» DIRECTIONS
Write out, character for character, the line containing "wallseg('retaining_wall', wp2, -1.2, GZ-.02, .2, 'dconc', 'short" and all lines after it up to the end of the listing.

» SUPPLIED MATERIAL
┄┄┄┄┄┄┄┄┄┄┄┄┄┄┄┄┄┄┄┄

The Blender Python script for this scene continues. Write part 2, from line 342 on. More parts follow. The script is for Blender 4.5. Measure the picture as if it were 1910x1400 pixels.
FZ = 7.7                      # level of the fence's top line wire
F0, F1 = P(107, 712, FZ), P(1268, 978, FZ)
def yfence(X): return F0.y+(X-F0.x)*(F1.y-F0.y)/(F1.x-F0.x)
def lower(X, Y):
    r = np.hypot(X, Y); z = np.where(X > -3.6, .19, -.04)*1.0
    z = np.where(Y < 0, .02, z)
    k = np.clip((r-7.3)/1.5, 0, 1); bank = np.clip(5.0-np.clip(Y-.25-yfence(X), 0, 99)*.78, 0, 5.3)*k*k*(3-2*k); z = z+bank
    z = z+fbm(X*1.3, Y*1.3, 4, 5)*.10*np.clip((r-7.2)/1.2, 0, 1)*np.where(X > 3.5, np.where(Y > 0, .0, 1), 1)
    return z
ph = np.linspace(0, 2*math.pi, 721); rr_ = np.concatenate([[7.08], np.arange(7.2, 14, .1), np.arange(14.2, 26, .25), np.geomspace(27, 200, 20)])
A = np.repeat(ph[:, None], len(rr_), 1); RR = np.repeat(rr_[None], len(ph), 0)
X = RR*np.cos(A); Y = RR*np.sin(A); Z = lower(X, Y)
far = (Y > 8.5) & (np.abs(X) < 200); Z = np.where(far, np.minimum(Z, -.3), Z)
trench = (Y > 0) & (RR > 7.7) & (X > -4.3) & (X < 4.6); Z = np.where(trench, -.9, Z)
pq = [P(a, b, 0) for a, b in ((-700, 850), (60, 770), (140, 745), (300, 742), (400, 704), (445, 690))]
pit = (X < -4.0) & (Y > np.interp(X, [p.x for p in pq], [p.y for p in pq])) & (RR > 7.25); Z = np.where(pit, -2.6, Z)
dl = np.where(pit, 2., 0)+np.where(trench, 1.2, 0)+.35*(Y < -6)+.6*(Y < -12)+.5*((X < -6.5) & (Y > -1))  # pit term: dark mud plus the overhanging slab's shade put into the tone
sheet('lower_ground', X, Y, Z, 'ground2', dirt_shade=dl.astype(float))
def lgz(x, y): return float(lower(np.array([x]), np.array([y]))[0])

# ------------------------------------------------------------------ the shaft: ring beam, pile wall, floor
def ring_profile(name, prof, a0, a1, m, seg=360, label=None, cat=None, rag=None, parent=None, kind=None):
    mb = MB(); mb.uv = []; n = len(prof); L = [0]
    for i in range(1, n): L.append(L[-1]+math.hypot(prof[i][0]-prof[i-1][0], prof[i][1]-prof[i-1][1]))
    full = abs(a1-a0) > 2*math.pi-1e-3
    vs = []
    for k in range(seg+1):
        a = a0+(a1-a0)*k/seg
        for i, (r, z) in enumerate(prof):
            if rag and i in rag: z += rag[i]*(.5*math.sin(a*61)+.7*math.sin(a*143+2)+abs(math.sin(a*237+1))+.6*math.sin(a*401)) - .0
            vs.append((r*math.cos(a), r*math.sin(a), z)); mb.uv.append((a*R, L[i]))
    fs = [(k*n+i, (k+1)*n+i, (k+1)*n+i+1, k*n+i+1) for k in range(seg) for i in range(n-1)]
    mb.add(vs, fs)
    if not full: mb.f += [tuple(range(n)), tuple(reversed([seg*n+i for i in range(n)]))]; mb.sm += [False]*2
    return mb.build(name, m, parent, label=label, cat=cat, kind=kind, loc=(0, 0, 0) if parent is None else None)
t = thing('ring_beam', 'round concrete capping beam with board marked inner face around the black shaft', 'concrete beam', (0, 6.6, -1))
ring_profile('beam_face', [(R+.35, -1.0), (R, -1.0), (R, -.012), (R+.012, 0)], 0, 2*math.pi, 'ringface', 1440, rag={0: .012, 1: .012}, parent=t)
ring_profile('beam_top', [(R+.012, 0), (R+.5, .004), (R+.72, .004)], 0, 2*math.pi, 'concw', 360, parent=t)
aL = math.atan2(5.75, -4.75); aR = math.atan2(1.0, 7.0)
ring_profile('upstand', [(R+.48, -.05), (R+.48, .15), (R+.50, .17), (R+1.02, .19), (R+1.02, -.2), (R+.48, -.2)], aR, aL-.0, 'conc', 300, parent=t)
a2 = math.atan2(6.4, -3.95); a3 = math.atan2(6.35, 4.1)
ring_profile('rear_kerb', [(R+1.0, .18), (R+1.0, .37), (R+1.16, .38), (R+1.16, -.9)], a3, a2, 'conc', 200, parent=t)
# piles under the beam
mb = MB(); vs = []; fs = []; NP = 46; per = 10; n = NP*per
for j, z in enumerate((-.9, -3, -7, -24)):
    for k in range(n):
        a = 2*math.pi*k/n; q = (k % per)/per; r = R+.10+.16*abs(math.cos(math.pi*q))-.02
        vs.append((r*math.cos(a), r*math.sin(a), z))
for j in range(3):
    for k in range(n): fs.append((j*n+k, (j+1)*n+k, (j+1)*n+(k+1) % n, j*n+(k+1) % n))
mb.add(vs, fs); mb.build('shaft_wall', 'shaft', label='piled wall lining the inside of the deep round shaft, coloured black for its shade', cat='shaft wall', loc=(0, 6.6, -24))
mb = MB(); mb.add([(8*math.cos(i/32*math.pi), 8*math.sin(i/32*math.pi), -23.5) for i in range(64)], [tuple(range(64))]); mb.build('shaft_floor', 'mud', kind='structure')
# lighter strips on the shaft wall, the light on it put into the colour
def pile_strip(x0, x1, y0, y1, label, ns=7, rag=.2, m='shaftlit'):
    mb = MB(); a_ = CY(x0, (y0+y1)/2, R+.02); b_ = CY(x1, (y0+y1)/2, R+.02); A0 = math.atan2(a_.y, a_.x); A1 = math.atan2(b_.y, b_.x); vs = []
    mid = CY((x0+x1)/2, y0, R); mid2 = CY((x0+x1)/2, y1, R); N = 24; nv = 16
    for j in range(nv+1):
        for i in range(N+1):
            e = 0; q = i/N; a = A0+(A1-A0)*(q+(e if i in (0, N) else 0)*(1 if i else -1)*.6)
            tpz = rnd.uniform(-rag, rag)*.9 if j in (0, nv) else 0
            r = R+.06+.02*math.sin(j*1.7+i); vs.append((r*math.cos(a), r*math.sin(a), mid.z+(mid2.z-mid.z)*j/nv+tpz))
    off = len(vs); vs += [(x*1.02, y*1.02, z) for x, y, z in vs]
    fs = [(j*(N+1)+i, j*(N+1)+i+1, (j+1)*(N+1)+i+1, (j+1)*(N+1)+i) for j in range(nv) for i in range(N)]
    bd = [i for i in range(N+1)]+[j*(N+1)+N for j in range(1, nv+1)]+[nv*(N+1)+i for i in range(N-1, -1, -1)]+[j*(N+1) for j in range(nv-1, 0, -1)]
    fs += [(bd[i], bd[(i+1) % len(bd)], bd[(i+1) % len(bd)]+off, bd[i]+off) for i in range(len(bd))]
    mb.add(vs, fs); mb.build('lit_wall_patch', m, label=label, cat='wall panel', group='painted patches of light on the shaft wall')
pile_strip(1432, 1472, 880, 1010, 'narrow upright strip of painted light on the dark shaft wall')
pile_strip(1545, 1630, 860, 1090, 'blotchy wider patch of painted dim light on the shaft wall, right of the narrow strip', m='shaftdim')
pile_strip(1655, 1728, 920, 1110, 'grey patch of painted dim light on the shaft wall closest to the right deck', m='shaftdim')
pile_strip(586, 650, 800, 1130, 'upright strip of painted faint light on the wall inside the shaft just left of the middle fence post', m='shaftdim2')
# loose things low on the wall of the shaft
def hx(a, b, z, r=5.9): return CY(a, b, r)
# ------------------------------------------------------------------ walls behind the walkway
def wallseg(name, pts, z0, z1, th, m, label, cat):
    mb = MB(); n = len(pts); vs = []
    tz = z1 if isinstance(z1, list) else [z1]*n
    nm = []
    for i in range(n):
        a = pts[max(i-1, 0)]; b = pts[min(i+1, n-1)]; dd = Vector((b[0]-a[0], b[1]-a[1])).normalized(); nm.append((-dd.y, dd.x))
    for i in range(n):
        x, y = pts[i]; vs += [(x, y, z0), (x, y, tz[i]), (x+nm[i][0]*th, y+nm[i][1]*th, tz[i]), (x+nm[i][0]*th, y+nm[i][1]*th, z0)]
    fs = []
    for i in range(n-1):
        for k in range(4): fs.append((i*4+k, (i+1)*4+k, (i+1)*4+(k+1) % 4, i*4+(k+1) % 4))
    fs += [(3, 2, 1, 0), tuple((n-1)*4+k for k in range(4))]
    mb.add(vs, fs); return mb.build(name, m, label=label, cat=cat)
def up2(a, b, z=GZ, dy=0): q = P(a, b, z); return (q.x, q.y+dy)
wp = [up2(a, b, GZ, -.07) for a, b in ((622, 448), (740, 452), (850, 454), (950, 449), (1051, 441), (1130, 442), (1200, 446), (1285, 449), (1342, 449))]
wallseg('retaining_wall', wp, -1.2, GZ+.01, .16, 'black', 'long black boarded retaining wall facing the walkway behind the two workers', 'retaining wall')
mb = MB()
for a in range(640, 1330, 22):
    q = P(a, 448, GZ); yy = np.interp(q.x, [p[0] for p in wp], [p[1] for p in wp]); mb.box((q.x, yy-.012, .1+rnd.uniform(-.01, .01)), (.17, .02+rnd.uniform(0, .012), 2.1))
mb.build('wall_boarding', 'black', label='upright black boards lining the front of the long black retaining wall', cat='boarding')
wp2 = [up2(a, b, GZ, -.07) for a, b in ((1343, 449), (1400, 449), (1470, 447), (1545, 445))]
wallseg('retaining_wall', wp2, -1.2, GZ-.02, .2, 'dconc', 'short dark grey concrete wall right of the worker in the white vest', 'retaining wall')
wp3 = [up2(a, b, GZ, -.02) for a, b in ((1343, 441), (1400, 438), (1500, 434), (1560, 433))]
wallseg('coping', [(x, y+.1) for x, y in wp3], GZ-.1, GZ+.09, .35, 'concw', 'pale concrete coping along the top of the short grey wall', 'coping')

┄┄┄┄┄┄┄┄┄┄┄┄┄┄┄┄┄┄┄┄

» SOLUTION TO THIS PROBLEM
wallseg('retaining_wall', wp2, -1.2, GZ-.02, .2, 'dconc', 'short dark grey concrete wall right of the worker in the white vest', 'retaining wall')
wp3 = [up2(a, b, GZ, -.02) for a, b in ((1343, 441), (1400, 438), (1500, 434), (1560, 433))]
wallseg('coping', [(x, y+.1) for x, y in wp3], GZ-.1, GZ+.09, .35, 'concw', 'pale concrete coping along the top of the short grey wall', 'coping')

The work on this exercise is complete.